The Moon and Sixpence represents the mind, intellect, and spirituality as essentially superior to the body—but it suggests that, under the right conditions, the body can serve the mind. In the novel, the unnamed narrator sometimes compares the protagonist, painter Charles Strickland, to a “disembodied spirit”: someone totally attuned to his own internal vision and intellectual perceptions, which he expresses in his art. Yet Strickland also has periodic outbursts of extreme physical lust, which he experiences as a kind of hateful enslavement to the desires of the body. Initially, the novel represents Strickland’s mind and art as in competition with his body and his lust: the latter distracts him from the former.
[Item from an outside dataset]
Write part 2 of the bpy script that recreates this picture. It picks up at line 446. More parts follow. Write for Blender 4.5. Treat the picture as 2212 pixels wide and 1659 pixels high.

Yet eventually, Strickland begins to draw artistic and spiritual inspiration from his physical and sexual experiences. He paints a stunning nude of his lover Blanche Stroeve, even though he experienced his attraction to her as an infuriating loss of control. Much later, in Tahiti, he paints on the walls of his house a kind of “Garden of Eden” scene that uses the human body to represent spiritual and emotional concepts. Thus, the novel suggests that the mind is ultimately superior to the body but that, under the right circumstances, the body can serve the mind well.
Mind vs. Body ThemeTracker
Mind vs. Body Quotes in The Moon and Sixpence
“I’ll tell you what must seem strange, that when it’s over you feel so extraordinarily pure. You feel like a disembodied spirit, immaterial; and you seem to be able to touch beauty as though it were a palpable thing[.]”
[T]here was in his face an outrageous sensuality; but, though it sounds nonsense, it seemed as though his sensuality were curiously spiritual.
Blanche Stroeve was in the cruel grip of appetite. Perhaps she hated Strickland still, but she hungered for him, and everything that had made up her life till then became of no account. She ceased to be a woman, complex, kind, and petulant, considerate and thoughtless; she was a Maenad.
Strickland had burst the bonds that hitherto had held him. […] It was not only the bold simplification of the drawing which showed so rich and so singular a personality; it was not only the painting, though the flesh was painted with a passionate sensuality which had in it something miraculous; it was not only the solidity, so that you felt extraordinarily the weight of the body; there was also a spirituality, troubling and new[.]
“She had a wonderful body, and I wanted to paint a nude. When I’d finished my picture I took no more interest in her.”
I suppose that art is a manifestation of the sexual instinct […]. It is possible that Strickland hated the normal release of sex because it seemed to him brutal by comparison with the satisfaction of artistic creation.